How to Communicate with an aging parent

As parents age they often become more dependent upon family members to care for them and help them complete daily tasks. This loss of independence can lead to emotional conflict within the family, particularly when it comes to conversations that may signal a further loss of freedom for the aging parent.

It can be difficult to start talking with your parents about where they should live, what their financial situation is, legal issues and other changes like whether they can still drive or what healthcare they may need.  

Resolving these issues requires gentle communication.

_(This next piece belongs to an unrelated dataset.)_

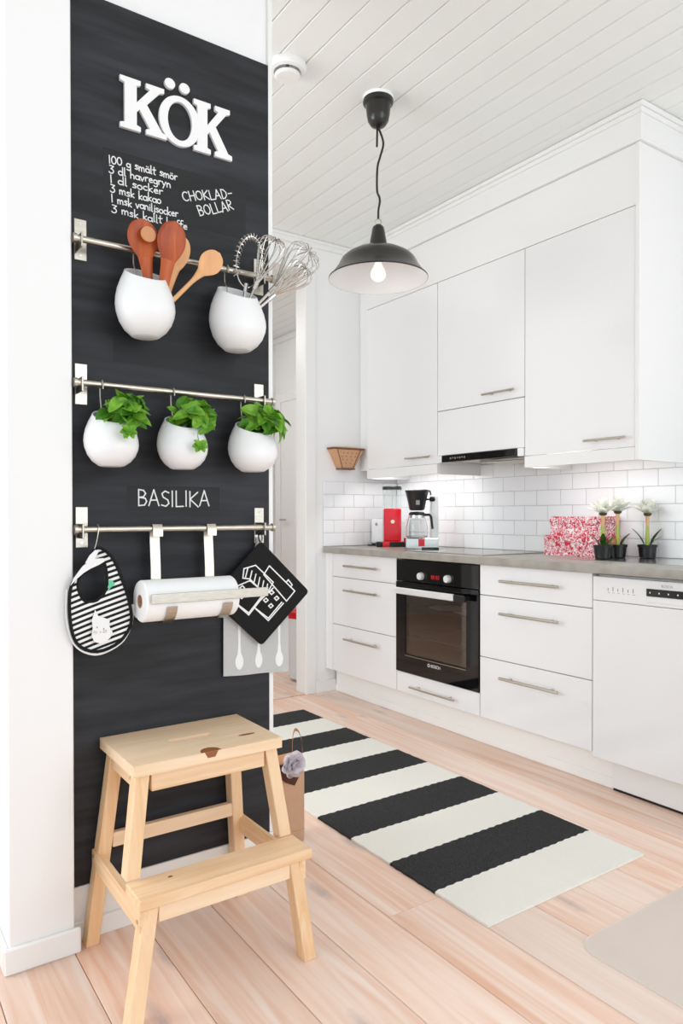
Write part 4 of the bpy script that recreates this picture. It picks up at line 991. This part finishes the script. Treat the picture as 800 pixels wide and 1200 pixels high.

Here are a few tips to help you begin the discussion:

  • Find an appropriate time and location to have a talk. Let it be a place where your parent feels comfortable and relaxed. Also, ensure there is plenty of time for an in-depth discussion as you don’t want to rush them to make a decision.
  • Consider whether a third party that your parent trusts needs to be part of the conversation. This individual can sometimes help you both through tough topics.
  • Plan ahead about what you would like to accomplish in the discussion. What is your goal? Do you want them to move to a care home or are you simply trying to assess what extra help they need?
  • Be clear on what you want to discuss. Don’t try and come at the subject indirectly as it can lead to misunderstandings.
  • Restrain yourself from being too emotional during the conversation. It won’t help you or your parents if you get too worked up about the issue. Try and stay calm.
  • Practice the conversation with someone else before approaching your parents, whether it is another family member or a friend. You can get feedback from the other individual about how to handle your words and reactions appropriately.
  • Avoid having a must-win attitude. Instead, think about the conversation as a congenial way that you and your parent can work together rather than against one another.
  • When talking, stick to ‘I’ statements and discuss how you feel. Don’t condescend or imply that you are correct, and your parents are wrong if they disagree with you.
  • Listen without interrupting. Allow your parent to present their feelings and viewpoint.
  • Some issues cannot be resolved in one sitting. There may be topics that will need more than one conversation for your parent to come to a decision. Be open to the idea that it can be an ongoing dialogue.
  • Be gentle with your parents. Loss of independence can be difficult to accept. Don’t rush them into a decision or make them feel like they are a child. Rather, consider what it will be like to grow older and be considerate.
  • Accept that your job is to support, not dictate. Help your parent come up with solutions that will work best for them rather then tell them how it is going to be.
  • Be cognizant of the aging process. Many older individuals are at a stage in their lives where they do a lot of reflecting and searching for meaning in their experiences. While this can seem exasperating for their children who want to make a decision and move on, practicing a little patience can go a long way.


Having conversations with an aging parent over their loss of mobility or health can be stressful for both a parent and child. With some respect and consideration, the discussions can be productive rather than destructive to the relationship.